I don’t have all the answers for regaining trust once it’s lost, but there’s a few things I’ve noticed. For me, it’s kinda come down to a few things. I have to be willing to learn again. Learning can be difficult and it can stretch us in ways we’re not sure we want to be stretched. Using the driving scenario that means driving in situations where I’m not comfortable. I started with slow steps – such as driving down gravel roads at slower speeds. Forcing myself to drive in the winter. Practicing those doughnuts again and putting myself into controlled scenarios that mimic the loss of control. I’ve also had to learn how to separate logic from emotion sometimes. I drove for almost 20 years without incident, Neil drives daily in poor weather without incident. Statistically, each time we go out, the chances are better that we will get to where we want to go without incident than they are of an incident occurring. My emotions like to make me hold my breath, make strange squeaking noises from the passenger seat and grip the steering wheel so hard in the drivers seat that I cramp my hands. My logic lets me relax. Finally, sometimes, despite all our fears, we have to simply tell ourselves that we’re going to choose to trust. The end.

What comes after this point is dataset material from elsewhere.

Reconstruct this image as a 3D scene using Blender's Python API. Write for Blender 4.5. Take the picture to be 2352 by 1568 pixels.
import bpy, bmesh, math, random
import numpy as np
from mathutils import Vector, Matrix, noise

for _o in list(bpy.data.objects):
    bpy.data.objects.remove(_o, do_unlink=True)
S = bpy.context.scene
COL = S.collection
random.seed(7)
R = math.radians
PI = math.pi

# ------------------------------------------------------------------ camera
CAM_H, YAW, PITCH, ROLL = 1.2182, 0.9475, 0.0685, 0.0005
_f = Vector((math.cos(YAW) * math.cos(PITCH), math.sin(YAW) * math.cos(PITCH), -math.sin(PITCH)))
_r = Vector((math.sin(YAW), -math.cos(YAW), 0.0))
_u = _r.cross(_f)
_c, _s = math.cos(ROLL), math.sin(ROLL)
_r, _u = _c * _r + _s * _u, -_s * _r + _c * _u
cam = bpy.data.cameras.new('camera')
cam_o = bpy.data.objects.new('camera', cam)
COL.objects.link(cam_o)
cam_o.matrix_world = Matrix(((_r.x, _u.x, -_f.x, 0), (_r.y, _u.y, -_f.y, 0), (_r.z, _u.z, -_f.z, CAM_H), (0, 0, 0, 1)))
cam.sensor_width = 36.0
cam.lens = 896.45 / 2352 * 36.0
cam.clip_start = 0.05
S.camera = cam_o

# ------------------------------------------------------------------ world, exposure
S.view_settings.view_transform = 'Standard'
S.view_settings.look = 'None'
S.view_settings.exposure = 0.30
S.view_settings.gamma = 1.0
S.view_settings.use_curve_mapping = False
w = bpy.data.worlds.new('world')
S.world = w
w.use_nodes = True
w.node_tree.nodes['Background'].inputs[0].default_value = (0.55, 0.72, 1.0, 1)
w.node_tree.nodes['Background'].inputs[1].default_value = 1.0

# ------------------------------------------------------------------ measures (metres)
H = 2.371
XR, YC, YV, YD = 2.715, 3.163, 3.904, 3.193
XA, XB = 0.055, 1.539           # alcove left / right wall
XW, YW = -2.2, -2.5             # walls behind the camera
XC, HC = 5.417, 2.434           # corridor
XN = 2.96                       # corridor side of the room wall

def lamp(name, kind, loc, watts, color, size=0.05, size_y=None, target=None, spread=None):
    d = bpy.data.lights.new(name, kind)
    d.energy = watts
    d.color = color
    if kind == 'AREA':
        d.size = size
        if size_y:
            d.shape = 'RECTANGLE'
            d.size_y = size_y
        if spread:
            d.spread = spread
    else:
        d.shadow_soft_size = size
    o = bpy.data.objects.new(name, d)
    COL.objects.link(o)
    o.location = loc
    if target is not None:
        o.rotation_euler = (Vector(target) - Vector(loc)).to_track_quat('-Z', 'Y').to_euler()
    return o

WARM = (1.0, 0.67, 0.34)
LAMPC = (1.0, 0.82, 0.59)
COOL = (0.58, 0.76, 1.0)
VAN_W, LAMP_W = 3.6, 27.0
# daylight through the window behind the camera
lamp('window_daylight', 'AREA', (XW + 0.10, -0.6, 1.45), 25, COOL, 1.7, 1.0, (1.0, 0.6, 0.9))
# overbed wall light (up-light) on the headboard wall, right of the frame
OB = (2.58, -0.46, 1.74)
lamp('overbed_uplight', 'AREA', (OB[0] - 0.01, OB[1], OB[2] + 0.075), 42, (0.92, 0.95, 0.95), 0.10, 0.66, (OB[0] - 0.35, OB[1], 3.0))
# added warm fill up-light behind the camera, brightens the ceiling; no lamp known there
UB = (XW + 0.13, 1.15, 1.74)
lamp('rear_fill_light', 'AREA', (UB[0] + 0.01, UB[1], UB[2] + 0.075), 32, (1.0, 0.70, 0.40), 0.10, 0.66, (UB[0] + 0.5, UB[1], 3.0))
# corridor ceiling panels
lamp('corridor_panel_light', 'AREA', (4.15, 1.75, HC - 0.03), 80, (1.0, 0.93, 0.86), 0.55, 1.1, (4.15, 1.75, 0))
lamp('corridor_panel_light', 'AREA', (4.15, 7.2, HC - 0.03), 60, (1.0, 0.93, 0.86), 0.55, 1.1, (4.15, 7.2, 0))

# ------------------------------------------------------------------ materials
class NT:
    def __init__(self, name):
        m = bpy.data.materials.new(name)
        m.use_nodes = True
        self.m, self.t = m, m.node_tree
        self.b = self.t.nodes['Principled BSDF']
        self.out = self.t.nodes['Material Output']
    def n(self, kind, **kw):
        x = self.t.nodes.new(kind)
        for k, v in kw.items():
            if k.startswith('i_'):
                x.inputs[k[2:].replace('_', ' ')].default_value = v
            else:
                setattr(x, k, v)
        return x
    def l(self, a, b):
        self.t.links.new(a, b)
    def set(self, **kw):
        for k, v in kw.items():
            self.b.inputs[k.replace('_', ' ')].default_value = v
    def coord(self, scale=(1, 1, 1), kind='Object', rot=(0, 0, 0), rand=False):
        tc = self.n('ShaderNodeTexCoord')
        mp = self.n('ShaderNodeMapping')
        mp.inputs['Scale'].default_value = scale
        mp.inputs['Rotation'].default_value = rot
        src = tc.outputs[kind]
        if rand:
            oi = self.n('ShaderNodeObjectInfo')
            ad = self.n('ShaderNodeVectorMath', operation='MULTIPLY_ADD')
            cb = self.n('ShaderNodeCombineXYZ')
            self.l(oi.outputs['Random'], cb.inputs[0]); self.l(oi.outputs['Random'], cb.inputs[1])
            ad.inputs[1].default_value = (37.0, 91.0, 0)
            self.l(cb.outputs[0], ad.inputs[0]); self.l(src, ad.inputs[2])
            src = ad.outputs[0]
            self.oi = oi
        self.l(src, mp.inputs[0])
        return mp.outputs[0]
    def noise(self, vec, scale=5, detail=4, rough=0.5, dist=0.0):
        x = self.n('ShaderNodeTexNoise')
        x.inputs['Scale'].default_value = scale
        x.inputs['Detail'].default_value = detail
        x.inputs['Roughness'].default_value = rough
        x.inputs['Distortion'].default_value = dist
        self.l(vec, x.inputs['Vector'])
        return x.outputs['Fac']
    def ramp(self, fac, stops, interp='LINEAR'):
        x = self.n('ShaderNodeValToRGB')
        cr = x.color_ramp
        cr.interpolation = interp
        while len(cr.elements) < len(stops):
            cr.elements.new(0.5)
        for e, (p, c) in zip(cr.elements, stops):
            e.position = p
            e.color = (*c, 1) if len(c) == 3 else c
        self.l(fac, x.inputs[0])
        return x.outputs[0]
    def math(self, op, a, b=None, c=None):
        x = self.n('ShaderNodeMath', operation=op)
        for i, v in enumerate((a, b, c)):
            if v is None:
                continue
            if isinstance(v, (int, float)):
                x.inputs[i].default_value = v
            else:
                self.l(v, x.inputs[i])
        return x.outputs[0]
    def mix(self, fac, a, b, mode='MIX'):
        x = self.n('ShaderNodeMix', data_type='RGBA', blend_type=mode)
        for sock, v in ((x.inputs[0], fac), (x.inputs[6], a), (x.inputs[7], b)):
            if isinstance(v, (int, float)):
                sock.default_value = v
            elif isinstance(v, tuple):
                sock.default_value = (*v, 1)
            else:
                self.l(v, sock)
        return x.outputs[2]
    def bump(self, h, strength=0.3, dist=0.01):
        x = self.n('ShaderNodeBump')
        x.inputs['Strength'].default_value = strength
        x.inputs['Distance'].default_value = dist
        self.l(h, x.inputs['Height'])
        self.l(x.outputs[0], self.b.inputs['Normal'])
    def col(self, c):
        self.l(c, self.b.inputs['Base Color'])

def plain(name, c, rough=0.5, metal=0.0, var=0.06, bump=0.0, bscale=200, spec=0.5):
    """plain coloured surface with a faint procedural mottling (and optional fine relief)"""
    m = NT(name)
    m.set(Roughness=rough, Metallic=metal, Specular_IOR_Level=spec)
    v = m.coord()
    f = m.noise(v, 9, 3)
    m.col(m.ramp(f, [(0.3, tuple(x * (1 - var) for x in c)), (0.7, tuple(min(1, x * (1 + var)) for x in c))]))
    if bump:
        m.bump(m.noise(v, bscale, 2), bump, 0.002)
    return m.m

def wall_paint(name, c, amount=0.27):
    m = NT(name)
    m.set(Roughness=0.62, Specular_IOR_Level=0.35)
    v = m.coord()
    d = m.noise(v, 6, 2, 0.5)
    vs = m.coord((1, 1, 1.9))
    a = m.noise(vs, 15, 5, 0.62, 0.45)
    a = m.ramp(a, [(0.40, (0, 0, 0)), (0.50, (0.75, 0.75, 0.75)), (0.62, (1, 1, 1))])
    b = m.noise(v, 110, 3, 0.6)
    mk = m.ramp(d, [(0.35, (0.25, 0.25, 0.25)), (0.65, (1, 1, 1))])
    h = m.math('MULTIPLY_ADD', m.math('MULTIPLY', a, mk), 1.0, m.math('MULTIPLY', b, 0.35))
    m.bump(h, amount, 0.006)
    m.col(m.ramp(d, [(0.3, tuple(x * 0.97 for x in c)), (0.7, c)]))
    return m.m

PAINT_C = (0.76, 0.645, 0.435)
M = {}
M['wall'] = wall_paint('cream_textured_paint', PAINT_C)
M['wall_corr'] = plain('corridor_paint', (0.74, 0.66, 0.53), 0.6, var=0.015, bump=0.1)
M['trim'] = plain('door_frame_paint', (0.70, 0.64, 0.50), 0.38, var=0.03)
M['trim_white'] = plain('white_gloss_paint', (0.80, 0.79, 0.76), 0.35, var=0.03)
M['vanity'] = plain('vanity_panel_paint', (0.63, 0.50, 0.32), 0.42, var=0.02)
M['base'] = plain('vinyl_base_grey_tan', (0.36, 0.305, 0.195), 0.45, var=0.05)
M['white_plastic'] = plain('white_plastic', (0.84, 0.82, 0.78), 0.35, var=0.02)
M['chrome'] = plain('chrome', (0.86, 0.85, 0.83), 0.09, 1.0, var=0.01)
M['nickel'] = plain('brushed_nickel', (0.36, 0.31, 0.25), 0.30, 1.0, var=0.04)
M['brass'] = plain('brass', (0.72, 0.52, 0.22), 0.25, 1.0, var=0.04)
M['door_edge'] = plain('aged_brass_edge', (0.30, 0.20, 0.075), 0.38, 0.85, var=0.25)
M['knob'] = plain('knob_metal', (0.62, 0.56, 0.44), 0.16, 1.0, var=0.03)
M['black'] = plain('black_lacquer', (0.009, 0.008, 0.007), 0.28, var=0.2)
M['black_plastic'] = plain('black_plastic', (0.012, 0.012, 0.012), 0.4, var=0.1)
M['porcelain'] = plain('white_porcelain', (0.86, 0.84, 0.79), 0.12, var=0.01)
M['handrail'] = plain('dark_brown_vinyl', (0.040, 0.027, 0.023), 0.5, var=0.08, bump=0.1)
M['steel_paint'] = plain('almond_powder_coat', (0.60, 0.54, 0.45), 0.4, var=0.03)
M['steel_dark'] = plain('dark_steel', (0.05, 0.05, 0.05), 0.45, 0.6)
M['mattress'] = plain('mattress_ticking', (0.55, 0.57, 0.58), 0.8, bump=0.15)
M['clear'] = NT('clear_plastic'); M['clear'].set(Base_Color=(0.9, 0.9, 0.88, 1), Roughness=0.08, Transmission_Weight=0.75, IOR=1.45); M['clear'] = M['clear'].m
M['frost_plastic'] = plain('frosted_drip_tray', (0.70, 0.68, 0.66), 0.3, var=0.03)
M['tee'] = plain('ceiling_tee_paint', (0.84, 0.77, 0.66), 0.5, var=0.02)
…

Now I know for some, they may have more challenges with trust in relationships. It’s a lot easier for me to build safeguards and coping strategies around driving than it can be for us to do this with relationships. I get that. I know so many people that have said things like, “I’ve just learned, all men suck,” or “I always seem to be attracted to people that end up hurting me.” That’s where the learning portion is really important. You’ve got to open yourself up to learning about yourself. Open yourself up to allowing trusted friends, family, a counselor or a pastor to teach you about yourself – they’ll often see things you may not be looking at in yourself. Just remember, they’re likely coming at ya with love. Don’t let other’s advice hurt you (when you trust the person) if it could help you. It might be uncomfortable, but that’s part of learning. Separate your logic from your emotion. If you find yourself getting angry or sad towards a new relationship, ask yourself if the facts line up with your emotions. Go with the facts. When the facts point to it, just choose trust. Every time. Sometimes, we’re gonna be wrong. I might hit the ditch again. You might get hurt again. I might get hurt. But I’m still going to have a better quality of life in the time in between then if I carried on allowing that distrust to dictate my life. And it’s ok to take time!! That too.